## begin Source material

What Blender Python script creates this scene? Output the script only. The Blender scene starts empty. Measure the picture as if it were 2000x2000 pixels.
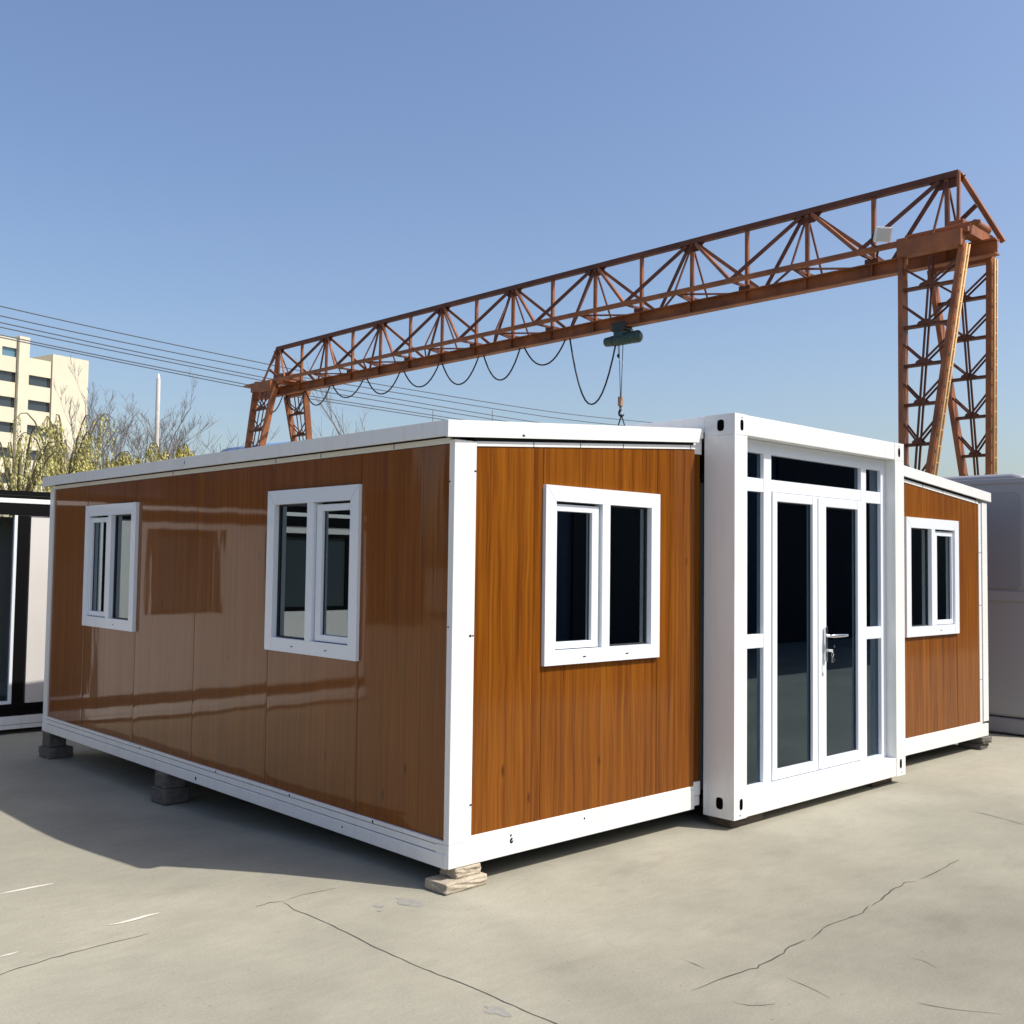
import bpy, bmesh, math, random
from mathutils import Vector, Matrix
random.seed(7)
S = bpy.context.scene
COL = S.collection

# ------------------------------------------------------------------ helpers
class MB:
    """collects faces and links them as one mesh object"""
    def __init__(self): self.v, self.f, self.m, self.sm = [], [], [], []
    def face(self, pts, mi=0, smooth=False):
        b = len(self.v); self.v += [tuple(p) for p in pts]
        self.f.append(tuple(range(b, b+len(pts)))); self.m.append(mi); self.sm.append(smooth)
    def box(self, x0, y0, z0, x1, y1, z1, mi=0):
        b = len(self.v)
        self.v += [(x0,y0,z0),(x1,y0,z0),(x1,y1,z0),(x0,y1,z0),(x0,y0,z1),(x1,y0,z1),(x1,y1,z1),(x0,y1,z1)]
        for q in ((3,2,1,0),(4,5,6,7),(0,1,5,4),(1,2,6,5),(2,3,7,6),(3,0,4,7)):
            self.f.append(tuple(b+i for i in q)); self.m.append(mi); self.sm.append(False)
    def prism(self, poly, vec, mi=0, smooth=False):
        n = len(poly); b = len(self.v); vec = Vector(vec)
        self.v += [tuple(p) for p in poly] + [tuple(Vector(p)+vec) for p in poly]
        self.f.append(tuple(b+i for i in range(n))); self.m.append(mi); self.sm.append(False)
        self.f.append(tuple(b+n+i for i in reversed(range(n)))); self.m.append(mi); self.sm.append(False)
        for i in range(n):
            j = (i+1) % n
            self.f.append((b+i, b+n+i, b+n+j, b+j)); self.m.append(mi); self.sm.append(smooth)
    def bar(self, p0, p1, w, h, mi=0, side=(1,0,0)):
        p0, p1 = Vector(p0), Vector(p1); d = (p1-p0).normalized()
        s = Vector(side); s = s - d*s.dot(d)
        if s.length < 1e-4: s = Vector((0,1,0)) - d*d.y
        s.normalize(); u = d.cross(s)
        q = [p0+s*(a*w/2)+u*(c*h/2) for a, c in ((-1,-1),(1,-1),(1,1),(-1,1))]
        self.prism(q, p1-p0, mi)
    def tube(self, pts, r, n=8, mi=0, cap=True):
        pts = [Vector(p) for p in pts]; rings = []
        rs = r if isinstance(r, (list, tuple)) else [r]*len(pts)
        prev = None
        for i, p in enumerate(pts):
            d = (pts[min(i+1, len(pts)-1)] - pts[max(i-1, 0)]).normalized()
            if prev is None:
                a = Vector((0,0,1)) if abs(d.z) < .9 else Vector((1,0,0))
                s = d.cross(a).normalized()
            else:
                s = (prev - d*prev.dot(d)).normalized()
            prev = s; u = d.cross(s); b = len(self.v)
            for k in range(n):
                t = 2*math.pi*k/n
                self.v.append(tuple(p + (s*math.cos(t)+u*math.sin(t))*rs[i]))
            rings.append(b)
        for a, b in zip(rings, rings[1:]):
            for k in range(n):
                self.f.append((a+k, a+(k+1)%n, b+(k+1)%n, b+k)); self.m.append(mi); self.sm.append(True)
        if cap:
            self.f.append(tuple(rings[0]+k for k in reversed(range(n)))); self.m.append(mi); self.sm.append(False)
            self.f.append(tuple(rings[-1]+k for k in range(n))); self.m.append(mi); self.sm.append(False)
    def disc(self, c, ax, up, hw, hh, mi=0, n=16, sq=0.0):
        c, ax, up = Vector(c), Vector(ax), Vector(up); pts = []
        for k in range(n):
            t = 2*math.pi*k/n; cx, cy = math.cos(t), math.sin(t)
            if sq: cx = math.copysign(abs(cx)**sq, cx); cy = math.copysign(abs(cy)**sq, cy)
            pts.append(c + ax*cx*hw + up*cy*hh)
        self.face(pts, mi)
    def build(self, name, mats, parent=None, bevel=0, loc=None, rotz=0, seg=2):
        me = bpy.data.meshes.new(name); me.from_pydata(self.v, [], self.f)
        if not isinstance(mats, (list, tuple)): mats = [mats]
        for m in mats: me.materials.append(m)
        me.polygons.foreach_set('material_index', self.m)
        me.polygons.foreach_set('use_smooth', self.sm)
        bm = bmesh.new(); bm.from_mesh(me)
        bmesh.ops.recalc_face_normals(bm, faces=bm.faces); bm.to_mesh(me); bm.free()
        me.update()
        o = bpy.data.objects.new(name, me); COL.objects.link(o)
        if parent: o.parent = parent
        if loc: o.location = loc
        o.rotation_euler.z = rotz
        if bevel:
            b = o.modifiers.new('bevel', 'BEVEL'); b.width = bevel; b.segments = seg
            b.limit_method = 'ANGLE'; b.angle_limit = math.radians(40); b.harden_normals = False
        return o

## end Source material

- _Written problem_
Extract the full listing above verbatim; pictures are to be left out of the copy.

- _Answer to the task_
What Blender Python script creates this scene? Output the script only. The Blender scene starts empty. Measure the picture as if it were 2000x2000 pixels.
import bpy, bmesh, math, random
from mathutils import Vector, Matrix
random.seed(7)
S = bpy.context.scene
COL = S.collection

# ------------------------------------------------------------------ helpers
class MB:
    """collects faces and links them as one mesh object"""
    def __init__(self): self.v, self.f, self.m, self.sm = [], [], [], []
    def face(self, pts, mi=0, smooth=False):
        b = len(self.v); self.v += [tuple(p) for p in pts]
        self.f.append(tuple(range(b, b+len(pts)))); self.m.append(mi); self.sm.append(smooth)
    def box(self, x0, y0, z0, x1, y1, z1, mi=0):
        b = len(self.v)
        self.v += [(x0,y0,z0),(x1,y0,z0),(x1,y1,z0),(x0,y1,z0),(x0,y0,z1),(x1,y0,z1),(x1,y1,z1),(x0,y1,z1)]
        for q in ((3,2,1,0),(4,5,6,7),(0,1,5,4),(1,2,6,5),(2,3,7,6),(3,0,4,7)):
            self.f.append(tuple(b+i for i in q)); self.m.append(mi); self.sm.append(False)
    def prism(self, poly, vec, mi=0, smooth=False):
        n = len(poly); b = len(self.v); vec = Vector(vec)
        self.v += [tuple(p) for p in poly] + [tuple(Vector(p)+vec) for p in poly]
        self.f.append(tuple(b+i for i in range(n))); self.m.append(mi); self.sm.append(False)
        self.f.append(tuple(b+n+i for i in reversed(range(n)))); self.m.append(mi); self.sm.append(False)
        for i in range(n):
            j = (i+1) % n
            self.f.append((b+i, b+n+i, b+n+j, b+j)); self.m.append(mi); self.sm.append(smooth)
    def bar(self, p0, p1, w, h, mi=0, side=(1,0,0)):
        p0, p1 = Vector(p0), Vector(p1); d = (p1-p0).normalized()
        s = Vector(side); s = s - d*s.dot(d)
        if s.length < 1e-4: s = Vector((0,1,0)) - d*d.y
        s.normalize(); u = d.cross(s)
        q = [p0+s*(a*w/2)+u*(c*h/2) for a, c in ((-1,-1),(1,-1),(1,1),(-1,1))]
        self.prism(q, p1-p0, mi)
    def tube(self, pts, r, n=8, mi=0, cap=True):
        pts = [Vector(p) for p in pts]; rings = []
        rs = r if isinstance(r, (list, tuple)) else [r]*len(pts)
        prev = None
        for i, p in enumerate(pts):
            d = (pts[min(i+1, len(pts)-1)] - pts[max(i-1, 0)]).normalized()
            if prev is None:
                a = Vector((0,0,1)) if abs(d.z) < .9 else Vector((1,0,0))
                s = d.cross(a).normalized()
            else:
                s = (prev - d*prev.dot(d)).normalized()
            prev = s; u = d.cross(s); b = len(self.v)
            for k in range(n):
                t = 2*math.pi*k/n
                self.v.append(tuple(p + (s*math.cos(t)+u*math.sin(t))*rs[i]))
            rings.append(b)
        for a, b in zip(rings, rings[1:]):
            for k in range(n):
                self.f.append((a+k, a+(k+1)%n, b+(k+1)%n, b+k)); self.m.append(mi); self.sm.append(True)
        if cap:
            self.f.append(tuple(rings[0]+k for k in reversed(range(n)))); self.m.append(mi); self.sm.append(False)
            self.f.append(tuple(rings[-1]+k for k in range(n))); self.m.append(mi); self.sm.append(False)
    def disc(self, c, ax, up, hw, hh, mi=0, n=16, sq=0.0):
        c, ax, up = Vector(c), Vector(ax), Vector(up); pts = []
        for k in range(n):
            t = 2*math.pi*k/n; cx, cy = math.cos(t), math.sin(t)
            if sq: cx = math.copysign(abs(cx)**sq, cx); cy = math.copysign(abs(cy)**sq, cy)
            pts.append(c + ax*cx*hw + up*cy*hh)
        self.face(pts, mi)
    def build(self, name, mats, parent=None, bevel=0, loc=None, rotz=0, seg=2):
        me = bpy.data.meshes.new(name); me.from_pydata(self.v, [], self.f)
        if not isinstance(mats, (list, tuple)): mats = [mats]
        for m in mats: me.materials.append(m)
        me.polygons.foreach_set('material_index', self.m)
        me.polygons.foreach_set('use_smooth', self.sm)
        bm = bmesh.new(); bm.from_mesh(me)
        bmesh.ops.recalc_face_normals(bm, faces=bm.faces); bm.to_mesh(me); bm.free()
        me.update()
        o = bpy.data.objects.new(name, me); COL.objects.link(o)
        if parent: o.parent = parent
        if loc: o.location = loc
        o.rotation_euler.z = rotz
        if bevel:
            b = o.modifiers.new('bevel', 'BEVEL'); b.width = bevel; b.segments = seg
            b.limit_method = 'ANGLE'; b.angle_limit = math.radians(40); b.harden_normals = False
        return o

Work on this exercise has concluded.